━━ Task material

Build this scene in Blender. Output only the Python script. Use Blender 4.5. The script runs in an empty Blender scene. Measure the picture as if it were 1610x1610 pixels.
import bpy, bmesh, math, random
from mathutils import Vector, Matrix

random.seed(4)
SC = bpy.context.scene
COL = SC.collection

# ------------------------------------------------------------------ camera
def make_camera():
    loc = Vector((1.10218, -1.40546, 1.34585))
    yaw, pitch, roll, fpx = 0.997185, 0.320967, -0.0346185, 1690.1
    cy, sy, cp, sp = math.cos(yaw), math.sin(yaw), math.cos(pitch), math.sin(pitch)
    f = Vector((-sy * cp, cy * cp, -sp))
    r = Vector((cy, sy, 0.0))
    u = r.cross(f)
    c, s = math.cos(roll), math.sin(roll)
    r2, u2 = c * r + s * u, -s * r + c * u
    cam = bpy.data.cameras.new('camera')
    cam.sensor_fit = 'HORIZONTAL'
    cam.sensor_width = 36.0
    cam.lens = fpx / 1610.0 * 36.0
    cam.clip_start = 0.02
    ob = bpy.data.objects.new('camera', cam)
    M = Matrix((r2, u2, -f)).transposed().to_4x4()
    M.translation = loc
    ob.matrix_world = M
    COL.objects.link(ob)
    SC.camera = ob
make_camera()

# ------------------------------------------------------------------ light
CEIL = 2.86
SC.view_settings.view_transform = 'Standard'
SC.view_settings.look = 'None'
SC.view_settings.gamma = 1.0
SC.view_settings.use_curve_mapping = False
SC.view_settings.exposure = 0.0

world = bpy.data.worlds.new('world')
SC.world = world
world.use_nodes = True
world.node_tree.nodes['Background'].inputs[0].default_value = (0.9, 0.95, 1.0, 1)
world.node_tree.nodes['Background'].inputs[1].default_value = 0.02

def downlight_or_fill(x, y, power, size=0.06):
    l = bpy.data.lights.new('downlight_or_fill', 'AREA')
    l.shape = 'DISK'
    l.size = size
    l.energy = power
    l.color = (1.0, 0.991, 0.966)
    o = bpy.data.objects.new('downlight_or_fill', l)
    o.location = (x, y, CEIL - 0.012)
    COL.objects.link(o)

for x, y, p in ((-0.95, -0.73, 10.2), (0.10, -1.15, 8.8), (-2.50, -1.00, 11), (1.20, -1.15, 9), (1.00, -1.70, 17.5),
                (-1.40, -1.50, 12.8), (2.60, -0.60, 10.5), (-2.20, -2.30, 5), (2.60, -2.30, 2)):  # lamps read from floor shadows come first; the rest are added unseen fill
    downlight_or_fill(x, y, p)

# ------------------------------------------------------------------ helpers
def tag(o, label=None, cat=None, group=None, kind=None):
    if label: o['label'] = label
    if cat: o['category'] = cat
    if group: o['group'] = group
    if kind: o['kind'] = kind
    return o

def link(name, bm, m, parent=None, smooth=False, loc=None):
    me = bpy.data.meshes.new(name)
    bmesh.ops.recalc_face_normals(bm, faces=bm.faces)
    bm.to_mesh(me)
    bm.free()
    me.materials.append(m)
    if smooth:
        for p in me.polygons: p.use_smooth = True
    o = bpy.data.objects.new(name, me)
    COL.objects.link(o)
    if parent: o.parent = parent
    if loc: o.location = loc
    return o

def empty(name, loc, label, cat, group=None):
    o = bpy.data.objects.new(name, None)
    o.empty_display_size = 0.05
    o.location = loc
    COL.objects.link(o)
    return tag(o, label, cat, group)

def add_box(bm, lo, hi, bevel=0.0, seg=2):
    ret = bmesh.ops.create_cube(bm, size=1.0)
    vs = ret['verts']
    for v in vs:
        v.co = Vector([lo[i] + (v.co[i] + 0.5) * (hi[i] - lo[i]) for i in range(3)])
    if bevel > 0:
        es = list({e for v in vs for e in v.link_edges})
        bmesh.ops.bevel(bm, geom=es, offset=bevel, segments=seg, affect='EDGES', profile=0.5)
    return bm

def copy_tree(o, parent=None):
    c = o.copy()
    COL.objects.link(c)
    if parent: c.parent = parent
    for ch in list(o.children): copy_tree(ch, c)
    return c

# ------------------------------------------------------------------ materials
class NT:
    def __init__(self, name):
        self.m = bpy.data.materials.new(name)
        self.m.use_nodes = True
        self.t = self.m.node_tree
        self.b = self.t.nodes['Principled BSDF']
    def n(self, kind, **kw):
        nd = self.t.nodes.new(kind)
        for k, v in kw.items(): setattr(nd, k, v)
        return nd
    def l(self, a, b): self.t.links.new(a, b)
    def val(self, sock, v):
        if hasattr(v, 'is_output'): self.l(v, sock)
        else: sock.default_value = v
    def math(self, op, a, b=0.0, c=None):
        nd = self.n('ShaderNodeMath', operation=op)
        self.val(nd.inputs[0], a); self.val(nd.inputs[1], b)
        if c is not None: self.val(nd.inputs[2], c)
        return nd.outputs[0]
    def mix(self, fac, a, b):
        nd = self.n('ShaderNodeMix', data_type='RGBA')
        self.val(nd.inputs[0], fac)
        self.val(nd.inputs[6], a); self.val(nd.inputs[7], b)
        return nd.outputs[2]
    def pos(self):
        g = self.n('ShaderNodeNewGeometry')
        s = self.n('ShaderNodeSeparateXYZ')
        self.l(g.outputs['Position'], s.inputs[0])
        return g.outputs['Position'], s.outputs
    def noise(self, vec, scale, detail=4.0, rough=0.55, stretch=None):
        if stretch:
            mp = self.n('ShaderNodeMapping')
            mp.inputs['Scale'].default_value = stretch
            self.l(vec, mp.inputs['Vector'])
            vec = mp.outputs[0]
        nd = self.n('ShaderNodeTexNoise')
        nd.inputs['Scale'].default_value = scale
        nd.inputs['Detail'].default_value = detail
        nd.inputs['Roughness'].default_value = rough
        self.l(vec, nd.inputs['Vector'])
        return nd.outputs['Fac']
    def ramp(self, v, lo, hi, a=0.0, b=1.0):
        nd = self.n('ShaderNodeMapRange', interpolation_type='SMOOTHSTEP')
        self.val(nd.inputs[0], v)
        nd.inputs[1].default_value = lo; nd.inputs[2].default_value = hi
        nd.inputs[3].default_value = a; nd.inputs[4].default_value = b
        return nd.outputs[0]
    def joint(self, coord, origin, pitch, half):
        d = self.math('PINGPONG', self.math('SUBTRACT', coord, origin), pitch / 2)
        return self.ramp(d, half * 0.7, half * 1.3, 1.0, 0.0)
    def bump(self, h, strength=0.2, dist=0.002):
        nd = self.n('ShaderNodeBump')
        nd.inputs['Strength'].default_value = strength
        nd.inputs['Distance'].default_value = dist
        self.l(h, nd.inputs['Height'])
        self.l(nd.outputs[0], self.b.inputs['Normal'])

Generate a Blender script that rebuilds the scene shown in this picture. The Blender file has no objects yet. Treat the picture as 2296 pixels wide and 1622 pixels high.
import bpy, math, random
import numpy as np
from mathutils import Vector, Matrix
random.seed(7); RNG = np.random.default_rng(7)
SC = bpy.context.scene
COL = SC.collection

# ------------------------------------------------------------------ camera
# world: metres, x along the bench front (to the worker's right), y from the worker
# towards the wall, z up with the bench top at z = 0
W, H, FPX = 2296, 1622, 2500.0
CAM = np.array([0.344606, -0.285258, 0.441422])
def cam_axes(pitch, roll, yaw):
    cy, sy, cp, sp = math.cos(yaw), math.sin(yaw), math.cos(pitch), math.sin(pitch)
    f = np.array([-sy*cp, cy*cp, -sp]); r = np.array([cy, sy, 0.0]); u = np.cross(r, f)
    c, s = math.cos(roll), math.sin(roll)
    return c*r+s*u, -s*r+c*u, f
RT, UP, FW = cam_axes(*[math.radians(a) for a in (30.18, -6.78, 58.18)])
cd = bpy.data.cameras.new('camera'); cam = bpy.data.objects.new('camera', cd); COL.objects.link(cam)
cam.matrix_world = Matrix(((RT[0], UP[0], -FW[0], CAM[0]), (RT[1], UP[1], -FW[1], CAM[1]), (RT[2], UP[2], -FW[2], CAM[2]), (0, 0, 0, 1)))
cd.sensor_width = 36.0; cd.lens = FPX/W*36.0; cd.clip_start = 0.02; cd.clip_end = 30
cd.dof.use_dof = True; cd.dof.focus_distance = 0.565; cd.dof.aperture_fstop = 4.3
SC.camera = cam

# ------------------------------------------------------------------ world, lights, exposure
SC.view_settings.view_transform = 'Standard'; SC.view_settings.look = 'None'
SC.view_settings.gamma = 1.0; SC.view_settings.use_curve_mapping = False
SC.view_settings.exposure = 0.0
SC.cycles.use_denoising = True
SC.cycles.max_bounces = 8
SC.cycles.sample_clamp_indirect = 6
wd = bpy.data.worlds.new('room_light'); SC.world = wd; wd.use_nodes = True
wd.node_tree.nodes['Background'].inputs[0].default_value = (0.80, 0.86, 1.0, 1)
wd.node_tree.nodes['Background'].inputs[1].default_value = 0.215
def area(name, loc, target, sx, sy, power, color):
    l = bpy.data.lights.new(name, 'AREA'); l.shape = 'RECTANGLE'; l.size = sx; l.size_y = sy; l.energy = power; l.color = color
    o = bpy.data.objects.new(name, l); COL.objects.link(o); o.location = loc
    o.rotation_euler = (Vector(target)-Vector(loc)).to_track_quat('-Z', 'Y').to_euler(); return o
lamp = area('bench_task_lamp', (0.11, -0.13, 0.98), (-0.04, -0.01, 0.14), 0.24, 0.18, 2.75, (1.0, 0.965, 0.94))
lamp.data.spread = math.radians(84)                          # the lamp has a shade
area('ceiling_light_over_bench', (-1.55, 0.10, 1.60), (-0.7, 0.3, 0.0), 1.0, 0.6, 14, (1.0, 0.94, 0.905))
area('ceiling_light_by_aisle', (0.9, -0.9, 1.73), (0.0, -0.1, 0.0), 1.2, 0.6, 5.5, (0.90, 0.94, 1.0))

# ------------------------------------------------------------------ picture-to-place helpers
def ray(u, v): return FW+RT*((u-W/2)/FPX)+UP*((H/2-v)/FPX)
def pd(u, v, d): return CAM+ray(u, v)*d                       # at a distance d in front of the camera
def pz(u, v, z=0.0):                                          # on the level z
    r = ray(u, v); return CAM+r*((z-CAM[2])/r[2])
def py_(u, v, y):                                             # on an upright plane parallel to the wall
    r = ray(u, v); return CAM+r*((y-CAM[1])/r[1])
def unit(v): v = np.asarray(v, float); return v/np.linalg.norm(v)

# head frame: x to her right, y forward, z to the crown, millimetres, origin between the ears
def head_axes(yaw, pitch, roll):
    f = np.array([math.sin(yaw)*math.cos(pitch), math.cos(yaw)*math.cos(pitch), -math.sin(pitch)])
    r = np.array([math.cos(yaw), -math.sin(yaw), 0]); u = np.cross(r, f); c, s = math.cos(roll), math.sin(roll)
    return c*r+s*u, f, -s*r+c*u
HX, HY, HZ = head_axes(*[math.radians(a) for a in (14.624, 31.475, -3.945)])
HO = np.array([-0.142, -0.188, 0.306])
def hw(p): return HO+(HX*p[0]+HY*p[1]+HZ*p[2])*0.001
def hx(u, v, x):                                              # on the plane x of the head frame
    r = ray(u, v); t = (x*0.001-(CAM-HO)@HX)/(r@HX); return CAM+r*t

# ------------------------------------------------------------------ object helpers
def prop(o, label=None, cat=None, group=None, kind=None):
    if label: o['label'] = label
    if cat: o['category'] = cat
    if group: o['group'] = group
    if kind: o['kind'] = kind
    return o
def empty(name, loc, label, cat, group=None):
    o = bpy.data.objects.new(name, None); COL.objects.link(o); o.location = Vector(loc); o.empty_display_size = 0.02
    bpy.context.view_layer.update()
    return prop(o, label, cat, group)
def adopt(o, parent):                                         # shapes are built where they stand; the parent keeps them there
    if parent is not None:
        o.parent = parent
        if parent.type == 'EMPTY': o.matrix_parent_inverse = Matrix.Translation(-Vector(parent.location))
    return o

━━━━

### [Goal]
State only the number of lines in these entries that contain "Blender".

### [Correct output]
2